Raw data -

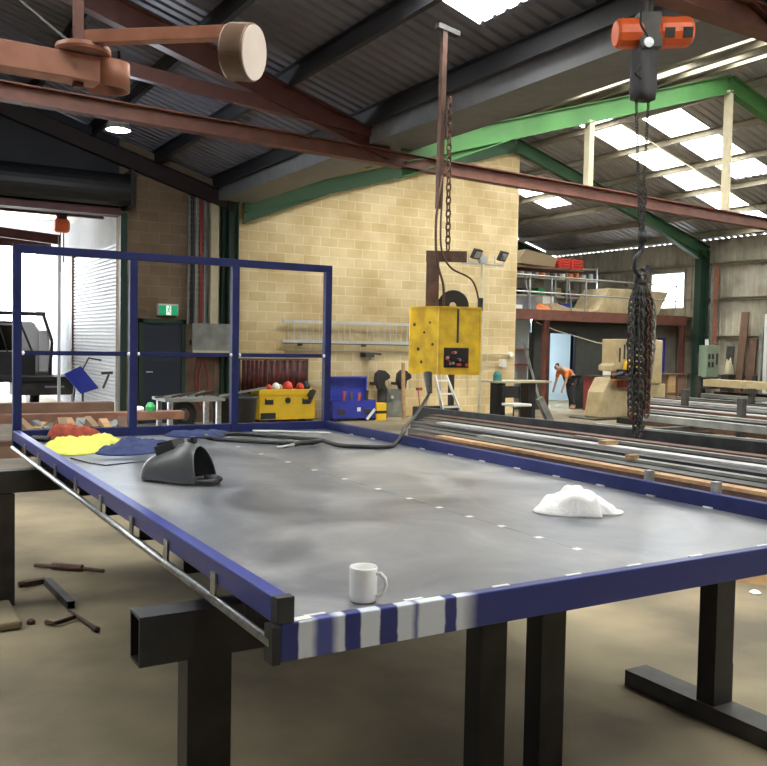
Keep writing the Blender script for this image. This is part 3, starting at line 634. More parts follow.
q = a+dv*.19; MB().bar((q.x-dv.x*.13, q.y-dv.y*.13, 1.47), (q.x+dv.x*.13, q.y+dv.y*.13, 1.47), .016, .2).build('panel_opening', 'black', fd)
kb = MB(); cols = MB(); rk2 = MB()
for i in range(18):
    w_ = q+dv*random.uniform(-.11, .11)+nn*.012; z_ = random.uniform(1.39, 1.55); g_ = (kb, cols, rk2)[i % 3]
    g_.cyl((w_.x, w_.y, z_), (w_.x+nn.x*.03, w_.y+nn.y*.03, z_), .014, 8)
kb.build('knobs', 'galv', fd); cols.build('knobs', 'plastic_red', fd); rk2.build('knobs', 'black', fd)
pa = MB()
for (f_, z_, r_) in ((.15, 1.8, .02), (.5, 1.72, .015), (.3, 1.55, .02), (.7, 1.82, .014), (.8, 1.6, .016), (.42, 1.42, .018)):
    w_ = P4[0].lerp(P4[1], f_); n2 = (P4[1]-P4[0]).normalized(); n2 = V((n2.y, -n2.x, 0)); pa.lathe([(0, 0), (r_, 0), (r_, .002), (0, .002)], (w_.x+n2.x*.001, w_.y+n2.y*.001, z_), tuple(n2), 7)
pa.build('rust_spots', 'rust', fd)
c = fc+rx*.1+ry*.1
MB().lathe([(.04, -.05), (.155, -.05), (.16, -.045), (.16, -.035), (.12, -.03), (.12, .03), (.16, .035), (.16, .045), (.155, .05), (.04, .05)], (c.x, c.y, 2.0), (.5, .86, 0), 28).build('wire_spool', 'black', fd)
p0 = fc-rx*.12+ry*.05
MB().bar((p0.x, p0.y, 1.96), (p0.x, p0.y, 2.54), .05, .13, (.86, -.5, 0)).bar((p0.x-.06, p0.y+.035, 2.50), (p0.x+.3, p0.y-.17, 2.50), .05, .11).build('lifting_bracket', 'rust', fd)
tp = V((4.21, 5.5, zr(4.21)-.24))
MB().rhs((4.19, 5.56, 2.98), tuple(tp+V((0, .06, 0))), .055, .055, .006).build('hanging_post', 'rust', fd)
MB().bar((4.12, 5.56, zr(4.21)-.21), (4.38, 5.56, zr(4.21)-.25), .08, .05).build('hanger_bracket', 'dkgrey', fd)
MB().chain([(4.24, 5.48, 4.05), (4.26, 5.48, 2.55)], .085, .05, .009, 5).build('chain', 'rust', fd)
MB().tube(spline([(4.19, 5.5, 3.3), (4.12, 5.46, 3.05), (4.08, 5.44, 2.8), (4.10, 5.44, 2.45), (4.17, 5.42, 2.2), (4.2, 5.45, 1.98)]), .013, 8).tube(spline([(4.20, 5.52, 3.1), (4.16, 5.46, 2.6), (4.24, 5.4, 2.38), (4.46, 5.32, 2.25), (4.55, 5.3, 1.98)]), .010, 8).build('supply_cable', 'rust', fd, smooth=True)
MB().cyl((4.55, 5.3, 1.95), (4.55, 5.3, 2.08), .028, 10).build('cable_gland', 'dkgrey', fd)
MB().cyl((4.02, 5.44, 1.31), (3.98, 5.34, 1.12), .045, 12, .028).build('strain_boot', 'rubber', fd)

# ------------------------------------------------------------------ orange chain hoist and its chains
hs = thing('electric_chain_hoist', (4.0, 2.6, 3.7), 'orange electric chain hoist with grey chain bag hanging at upper right', 'hoist')
ax = V((.82, -.42, .06)); ax.normalize(); u = V((0, 0, 1)); side = ax.cross(u).normalized(); c0 = V((4.0, 2.6, 3.85))
def lump(a, b, r, m, name, flat=.95):
    prof = [(0, 0), (r*.8, 0), (r*.96, .02), (r, .05)]; L_ = (V(b)-V(a)).length; prof += [(r, L_-.05), (r*.96, L_-.02), (r*.8, L_), (0, L_)]
    return MB().lathe(prof, a, tuple((V(b)-V(a)).normalized()), 12).build(name, m, hs, bevel=.0)
lump(c0+ax*.02, c0+ax*.28, .108, 'orange', 'motor_housing'); lump(c0-ax*.27, c0-ax*.08, .105, 'orange', 'gear_housing')
MB().bar(tuple(c0-ax*.12), tuple(c0+ax*.04), .17, .24, tuple(u)).build('hoist_frame', 'dkgrey', hs)
toc = (V((-.875, -1.97, 1.6))-c0).normalized(); nf = (toc-ax*toc.dot(ax)).normalized()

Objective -
Would you set down the listing exactly, omitting pictures?

Output of the exercise -
Keep writing the Blender script for this image. This is part 3, starting at line 634. More parts follow.
q = a+dv*.19; MB().bar((q.x-dv.x*.13, q.y-dv.y*.13, 1.47), (q.x+dv.x*.13, q.y+dv.y*.13, 1.47), .016, .2).build('panel_opening', 'black', fd)
kb = MB(); cols = MB(); rk2 = MB()
for i in range(18):
    w_ = q+dv*random.uniform(-.11, .11)+nn*.012; z_ = random.uniform(1.39, 1.55); g_ = (kb, cols, rk2)[i % 3]
    g_.cyl((w_.x, w_.y, z_), (w_.x+nn.x*.03, w_.y+nn.y*.03, z_), .014, 8)
kb.build('knobs', 'galv', fd); cols.build('knobs', 'plastic_red', fd); rk2.build('knobs', 'black', fd)
pa = MB()
for (f_, z_, r_) in ((.15, 1.8, .02), (.5, 1.72, .015), (.3, 1.55, .02), (.7, 1.82, .014), (.8, 1.6, .016), (.42, 1.42, .018)):
    w_ = P4[0].lerp(P4[1], f_); n2 = (P4[1]-P4[0]).normalized(); n2 = V((n2.y, -n2.x, 0)); pa.lathe([(0, 0), (r_, 0), (r_, .002), (0, .002)], (w_.x+n2.x*.001, w_.y+n2.y*.001, z_), tuple(n2), 7)
pa.build('rust_spots', 'rust', fd)
c = fc+rx*.1+ry*.1
MB().lathe([(.04, -.05), (.155, -.05), (.16, -.045), (.16, -.035), (.12, -.03), (.12, .03), (.16, .035), (.16, .045), (.155, .05), (.04, .05)], (c.x, c.y, 2.0), (.5, .86, 0), 28).build('wire_spool', 'black', fd)
p0 = fc-rx*.12+ry*.05
MB().bar((p0.x, p0.y, 1.96), (p0.x, p0.y, 2.54), .05, .13, (.86, -.5, 0)).bar((p0.x-.06, p0.y+.035, 2.50), (p0.x+.3, p0.y-.17, 2.50), .05, .11).build('lifting_bracket', 'rust', fd)
tp = V((4.21, 5.5, zr(4.21)-.24))
MB().rhs((4.19, 5.56, 2.98), tuple(tp+V((0, .06, 0))), .055, .055, .006).build('hanging_post', 'rust', fd)
MB().bar((4.12, 5.56, zr(4.21)-.21), (4.38, 5.56, zr(4.21)-.25), .08, .05).build('hanger_bracket', 'dkgrey', fd)
MB().chain([(4.24, 5.48, 4.05), (4.26, 5.48, 2.55)], .085, .05, .009, 5).build('chain', 'rust', fd)
MB().tube(spline([(4.19, 5.5, 3.3), (4.12, 5.46, 3.05), (4.08, 5.44, 2.8), (4.10, 5.44, 2.45), (4.17, 5.42, 2.2), (4.2, 5.45, 1.98)]), .013, 8).tube(spline([(4.20, 5.52, 3.1), (4.16, 5.46, 2.6), (4.24, 5.4, 2.38), (4.46, 5.32, 2.25), (4.55, 5.3, 1.98)]), .010, 8).build('supply_cable', 'rust', fd, smooth=True)
MB().cyl((4.55, 5.3, 1.95), (4.55, 5.3, 2.08), .028, 10).build('cable_gland', 'dkgrey', fd)
MB().cyl((4.02, 5.44, 1.31), (3.98, 5.34, 1.12), .045, 12, .028).build('strain_boot', 'rubber', fd)

# ------------------------------------------------------------------ orange chain hoist and its chains
hs = thing('electric_chain_hoist', (4.0, 2.6, 3.7), 'orange electric chain hoist with grey chain bag hanging at upper right', 'hoist')
ax = V((.82, -.42, .06)); ax.normalize(); u = V((0, 0, 1)); side = ax.cross(u).normalized(); c0 = V((4.0, 2.6, 3.85))
def lump(a, b, r, m, name, flat=.95):
    prof = [(0, 0), (r*.8, 0), (r*.96, .02), (r, .05)]; L_ = (V(b)-V(a)).length; prof += [(r, L_-.05), (r*.96, L_-.02), (r*.8, L_), (0, L_)]
    return MB().lathe(prof, a, tuple((V(b)-V(a)).normalized()), 12).build(name, m, hs, bevel=.0)
lump(c0+ax*.02, c0+ax*.28, .108, 'orange', 'motor_housing'); lump(c0-ax*.27, c0-ax*.08, .105, 'orange', 'gear_housing')
MB().bar(tuple(c0-ax*.12), tuple(c0+ax*.04), .17, .24, tuple(u)).build('hoist_frame', 'dkgrey', hs)
toc = (V((-.875, -1.97, 1.6))-c0).normalized(); nf = (toc-ax*toc.dot(ax)).normalized()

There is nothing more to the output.